Prague: The Holographic Paradigm
In June of 1992, Karl Pribram and I were on a 16-hour train trip from Karl Jung’s remote center, Eranos, on Lago Maggiore in Switzerland, where I’d been doing research for my book The Magic Circle (in which Jungian archetypes play a great role.)
We were headed to Prague, where Karl was to speak at a huge Transpersonal Psychology conference. The conference had been organized by one of the founders of transpersonal psychology, a former California neighbor and colleague of Karl’s, psychiatrist Stanislav Grof, and his wife Christine. More than 1600 people were coming to Prague for this sold-out conference, filled with New Age luminaries, the first event of its kind since the Velvet Revolution of 1989, where the collapsing Soviet Union had at last relinquished its grip.

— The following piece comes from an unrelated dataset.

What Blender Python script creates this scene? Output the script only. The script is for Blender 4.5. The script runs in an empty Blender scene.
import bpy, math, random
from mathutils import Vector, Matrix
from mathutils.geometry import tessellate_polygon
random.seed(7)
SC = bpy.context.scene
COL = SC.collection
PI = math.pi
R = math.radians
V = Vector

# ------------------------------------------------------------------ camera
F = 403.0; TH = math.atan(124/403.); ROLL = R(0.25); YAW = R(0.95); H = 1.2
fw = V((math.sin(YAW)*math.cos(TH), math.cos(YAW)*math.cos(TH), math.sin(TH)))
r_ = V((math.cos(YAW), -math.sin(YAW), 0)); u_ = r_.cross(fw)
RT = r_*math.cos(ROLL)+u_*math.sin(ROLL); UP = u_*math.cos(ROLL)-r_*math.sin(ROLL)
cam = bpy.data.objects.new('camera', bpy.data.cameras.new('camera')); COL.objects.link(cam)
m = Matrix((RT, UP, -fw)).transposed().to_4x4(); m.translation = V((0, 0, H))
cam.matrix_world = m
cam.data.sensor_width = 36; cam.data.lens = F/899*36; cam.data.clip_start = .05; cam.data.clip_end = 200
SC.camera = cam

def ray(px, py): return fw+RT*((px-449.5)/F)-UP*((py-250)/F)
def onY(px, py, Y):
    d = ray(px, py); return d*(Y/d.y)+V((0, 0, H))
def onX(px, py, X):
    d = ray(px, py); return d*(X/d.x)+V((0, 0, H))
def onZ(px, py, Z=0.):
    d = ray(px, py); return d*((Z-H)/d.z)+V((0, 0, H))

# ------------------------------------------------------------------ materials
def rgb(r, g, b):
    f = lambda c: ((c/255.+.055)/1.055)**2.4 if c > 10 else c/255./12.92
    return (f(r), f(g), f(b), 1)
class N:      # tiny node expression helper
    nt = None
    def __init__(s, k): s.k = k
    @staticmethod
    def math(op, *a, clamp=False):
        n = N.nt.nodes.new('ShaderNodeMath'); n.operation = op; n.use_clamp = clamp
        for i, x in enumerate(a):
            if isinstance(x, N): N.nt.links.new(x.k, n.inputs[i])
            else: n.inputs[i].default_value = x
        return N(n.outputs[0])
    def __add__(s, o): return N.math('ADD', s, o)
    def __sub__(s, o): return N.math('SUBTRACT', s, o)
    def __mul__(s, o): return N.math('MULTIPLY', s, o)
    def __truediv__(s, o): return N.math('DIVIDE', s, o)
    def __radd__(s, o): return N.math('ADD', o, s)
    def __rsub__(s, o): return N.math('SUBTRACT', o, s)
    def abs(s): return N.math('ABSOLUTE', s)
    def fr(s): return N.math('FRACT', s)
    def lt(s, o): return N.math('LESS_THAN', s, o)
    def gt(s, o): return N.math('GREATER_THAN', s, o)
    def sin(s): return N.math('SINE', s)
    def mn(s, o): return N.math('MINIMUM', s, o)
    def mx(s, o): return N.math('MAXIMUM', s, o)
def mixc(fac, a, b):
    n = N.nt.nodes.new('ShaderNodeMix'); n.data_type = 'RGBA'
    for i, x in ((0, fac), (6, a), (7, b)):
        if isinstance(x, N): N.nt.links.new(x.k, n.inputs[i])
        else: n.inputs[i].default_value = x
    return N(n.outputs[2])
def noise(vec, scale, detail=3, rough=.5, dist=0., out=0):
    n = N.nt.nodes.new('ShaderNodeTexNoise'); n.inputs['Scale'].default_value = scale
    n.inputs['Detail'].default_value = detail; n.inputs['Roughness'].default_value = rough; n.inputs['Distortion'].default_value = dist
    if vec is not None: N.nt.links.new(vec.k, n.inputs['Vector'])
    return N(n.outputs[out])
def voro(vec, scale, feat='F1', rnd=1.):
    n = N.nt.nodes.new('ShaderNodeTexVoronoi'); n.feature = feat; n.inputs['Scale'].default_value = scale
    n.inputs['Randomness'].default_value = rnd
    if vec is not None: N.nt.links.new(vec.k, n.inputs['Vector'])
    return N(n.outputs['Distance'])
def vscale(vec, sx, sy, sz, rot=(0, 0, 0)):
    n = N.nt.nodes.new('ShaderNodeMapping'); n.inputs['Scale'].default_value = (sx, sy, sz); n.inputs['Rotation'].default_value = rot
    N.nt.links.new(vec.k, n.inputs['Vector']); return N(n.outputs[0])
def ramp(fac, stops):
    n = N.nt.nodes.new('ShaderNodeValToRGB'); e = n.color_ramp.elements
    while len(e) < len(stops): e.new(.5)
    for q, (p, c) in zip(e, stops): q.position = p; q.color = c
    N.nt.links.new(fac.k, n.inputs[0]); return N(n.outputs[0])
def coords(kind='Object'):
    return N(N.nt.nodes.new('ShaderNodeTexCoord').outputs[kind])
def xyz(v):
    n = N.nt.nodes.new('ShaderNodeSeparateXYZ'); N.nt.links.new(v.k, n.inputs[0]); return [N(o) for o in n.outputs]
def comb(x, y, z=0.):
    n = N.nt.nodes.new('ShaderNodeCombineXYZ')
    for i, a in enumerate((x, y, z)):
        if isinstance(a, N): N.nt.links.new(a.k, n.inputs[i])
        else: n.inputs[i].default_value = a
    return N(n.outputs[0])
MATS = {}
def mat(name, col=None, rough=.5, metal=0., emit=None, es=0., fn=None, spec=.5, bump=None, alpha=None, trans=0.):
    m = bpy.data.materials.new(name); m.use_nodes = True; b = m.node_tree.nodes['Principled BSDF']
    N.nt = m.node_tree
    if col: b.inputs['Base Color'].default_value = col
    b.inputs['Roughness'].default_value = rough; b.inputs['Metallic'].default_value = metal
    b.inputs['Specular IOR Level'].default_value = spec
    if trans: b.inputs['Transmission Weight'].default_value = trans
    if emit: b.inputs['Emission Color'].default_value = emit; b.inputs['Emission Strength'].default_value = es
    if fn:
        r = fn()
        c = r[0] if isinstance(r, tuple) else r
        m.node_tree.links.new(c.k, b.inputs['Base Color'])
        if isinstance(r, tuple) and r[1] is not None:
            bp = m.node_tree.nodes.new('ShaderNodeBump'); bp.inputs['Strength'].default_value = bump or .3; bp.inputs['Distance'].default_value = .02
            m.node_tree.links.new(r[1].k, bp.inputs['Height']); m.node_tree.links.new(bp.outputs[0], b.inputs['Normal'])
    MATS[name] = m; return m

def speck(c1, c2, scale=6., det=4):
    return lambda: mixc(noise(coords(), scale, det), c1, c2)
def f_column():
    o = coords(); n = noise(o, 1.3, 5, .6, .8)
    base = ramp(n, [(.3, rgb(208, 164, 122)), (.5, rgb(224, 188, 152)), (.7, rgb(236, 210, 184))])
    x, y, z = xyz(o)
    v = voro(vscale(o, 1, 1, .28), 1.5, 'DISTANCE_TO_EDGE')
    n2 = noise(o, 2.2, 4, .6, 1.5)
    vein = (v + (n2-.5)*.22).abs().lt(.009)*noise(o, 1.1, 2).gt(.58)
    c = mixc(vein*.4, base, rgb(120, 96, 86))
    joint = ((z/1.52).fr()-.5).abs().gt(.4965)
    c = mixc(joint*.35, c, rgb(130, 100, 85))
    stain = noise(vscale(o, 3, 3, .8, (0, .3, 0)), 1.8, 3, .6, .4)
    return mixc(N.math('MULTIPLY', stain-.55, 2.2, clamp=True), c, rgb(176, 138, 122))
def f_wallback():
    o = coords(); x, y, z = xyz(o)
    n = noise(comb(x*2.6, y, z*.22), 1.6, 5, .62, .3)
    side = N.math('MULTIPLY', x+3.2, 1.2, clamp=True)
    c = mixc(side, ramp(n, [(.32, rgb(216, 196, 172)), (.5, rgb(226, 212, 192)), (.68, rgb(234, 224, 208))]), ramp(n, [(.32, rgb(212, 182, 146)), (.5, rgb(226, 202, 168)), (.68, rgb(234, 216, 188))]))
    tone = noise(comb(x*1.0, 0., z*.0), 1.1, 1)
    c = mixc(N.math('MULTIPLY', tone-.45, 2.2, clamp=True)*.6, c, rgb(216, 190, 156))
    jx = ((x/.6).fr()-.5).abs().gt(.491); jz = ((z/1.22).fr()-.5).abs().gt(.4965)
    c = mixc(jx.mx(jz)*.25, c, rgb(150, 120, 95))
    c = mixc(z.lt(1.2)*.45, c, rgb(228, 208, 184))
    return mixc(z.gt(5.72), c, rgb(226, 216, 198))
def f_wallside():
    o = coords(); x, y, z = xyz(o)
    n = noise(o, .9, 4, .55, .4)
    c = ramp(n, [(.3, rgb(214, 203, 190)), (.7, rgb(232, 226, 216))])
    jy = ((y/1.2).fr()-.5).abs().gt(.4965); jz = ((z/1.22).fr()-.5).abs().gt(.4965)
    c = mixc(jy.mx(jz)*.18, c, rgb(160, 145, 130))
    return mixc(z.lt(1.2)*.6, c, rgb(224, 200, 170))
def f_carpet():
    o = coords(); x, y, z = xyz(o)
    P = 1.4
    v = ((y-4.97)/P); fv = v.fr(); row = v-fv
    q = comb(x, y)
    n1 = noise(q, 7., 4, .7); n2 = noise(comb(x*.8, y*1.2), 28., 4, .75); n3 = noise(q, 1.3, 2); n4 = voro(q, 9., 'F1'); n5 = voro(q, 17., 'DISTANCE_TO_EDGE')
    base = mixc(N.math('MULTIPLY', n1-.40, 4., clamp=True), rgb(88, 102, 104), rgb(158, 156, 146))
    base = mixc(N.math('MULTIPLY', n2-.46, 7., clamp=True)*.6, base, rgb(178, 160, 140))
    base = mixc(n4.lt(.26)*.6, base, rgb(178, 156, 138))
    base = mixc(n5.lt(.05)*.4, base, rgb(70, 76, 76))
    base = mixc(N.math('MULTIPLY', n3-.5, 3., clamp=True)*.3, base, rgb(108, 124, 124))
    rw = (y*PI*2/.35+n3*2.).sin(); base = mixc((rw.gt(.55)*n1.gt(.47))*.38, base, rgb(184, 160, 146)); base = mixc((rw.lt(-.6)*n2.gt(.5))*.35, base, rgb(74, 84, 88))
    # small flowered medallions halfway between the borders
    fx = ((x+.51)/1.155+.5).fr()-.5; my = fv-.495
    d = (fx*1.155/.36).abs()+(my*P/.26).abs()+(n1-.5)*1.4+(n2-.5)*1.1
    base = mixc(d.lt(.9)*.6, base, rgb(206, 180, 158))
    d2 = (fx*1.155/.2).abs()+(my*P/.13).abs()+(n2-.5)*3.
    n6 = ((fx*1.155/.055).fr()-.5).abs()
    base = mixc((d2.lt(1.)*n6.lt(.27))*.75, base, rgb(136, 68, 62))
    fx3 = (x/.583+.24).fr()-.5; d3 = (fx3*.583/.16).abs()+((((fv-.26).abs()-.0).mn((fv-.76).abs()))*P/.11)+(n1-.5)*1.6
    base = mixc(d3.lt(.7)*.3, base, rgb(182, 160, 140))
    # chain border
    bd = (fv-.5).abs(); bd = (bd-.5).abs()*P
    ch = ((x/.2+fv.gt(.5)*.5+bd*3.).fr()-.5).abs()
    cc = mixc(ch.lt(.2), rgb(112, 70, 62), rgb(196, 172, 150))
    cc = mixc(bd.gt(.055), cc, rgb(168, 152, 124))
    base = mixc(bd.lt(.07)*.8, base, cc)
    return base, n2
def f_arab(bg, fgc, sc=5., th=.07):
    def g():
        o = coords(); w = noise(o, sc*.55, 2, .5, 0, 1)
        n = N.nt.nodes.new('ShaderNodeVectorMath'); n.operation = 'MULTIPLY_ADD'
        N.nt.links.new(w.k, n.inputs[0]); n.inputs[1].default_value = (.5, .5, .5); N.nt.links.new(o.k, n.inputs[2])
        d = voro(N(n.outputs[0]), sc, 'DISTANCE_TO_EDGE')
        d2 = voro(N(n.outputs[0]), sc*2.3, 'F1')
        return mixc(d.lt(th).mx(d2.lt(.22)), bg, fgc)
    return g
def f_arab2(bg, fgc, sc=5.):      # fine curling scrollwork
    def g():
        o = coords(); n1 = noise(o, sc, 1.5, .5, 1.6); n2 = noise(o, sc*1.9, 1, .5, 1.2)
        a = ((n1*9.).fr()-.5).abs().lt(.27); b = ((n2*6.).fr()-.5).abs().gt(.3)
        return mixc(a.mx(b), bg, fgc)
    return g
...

But when Karl and I stepped off the train in Prague, we learned for the first time (to everyone’s general consternation) that a vote had just passed in the government, to dissolve the country of Czechoslovakia! This was both shocking and fascinating, since our host was Ivan Havel, director of the Center for Theoretical Studies (and brother of Vaclav Havel the president of the country.) We knew we would soon have a worm’s-eye view, from inside the apple, of change on a major scale.
Our appointments for the day had been cancelled while political things were erupting. Also, the rooms where we were to stay were not yet ready, because we’d been asked to swap places with Karl’s other Czech colleague, the physicist David Bohm, who was too ill to climb the steep marble stairway in the ancient palace. Ivan Havel asked what we would like to do right now.
“I need to find the nearest post office at once!” I said. Ivan asked, ”Do you need to mail a letter?” “No!” I said. “I need to buy some postage stamps right away!” (The last stamps that would ever be issued by the Czechoslovakian government!)
Lunch with Bohm in Bohemia
Karl said, “Let’s have a real Czech lunch with David and Saral Bohm.” Roast pork, cabbage, dumplings, etc. This snapshot was destined to be one of the last cheery photos of David Bohm, who died that following October.
“Bohm” means a person from Bohemia, a Bohemian: a title applied to the gypsy-like lifestyle of Puccini’s artist colony in Paris. The word means “Home of the Boii.” (The Boii were the oldest Celtic tribes to live and settle along the Danube.)
Karl and David Bohm had done really interesting research on overlapping as well as collaborative science that was celebrated by many scientists, perhaps even more in the fields of popular science than in academia. David Bohm’s holistic theory of the universe and Karl’s holistic theory of how our brains store memory are described in the late Michael Talbot’s popular book The Holistic Universe.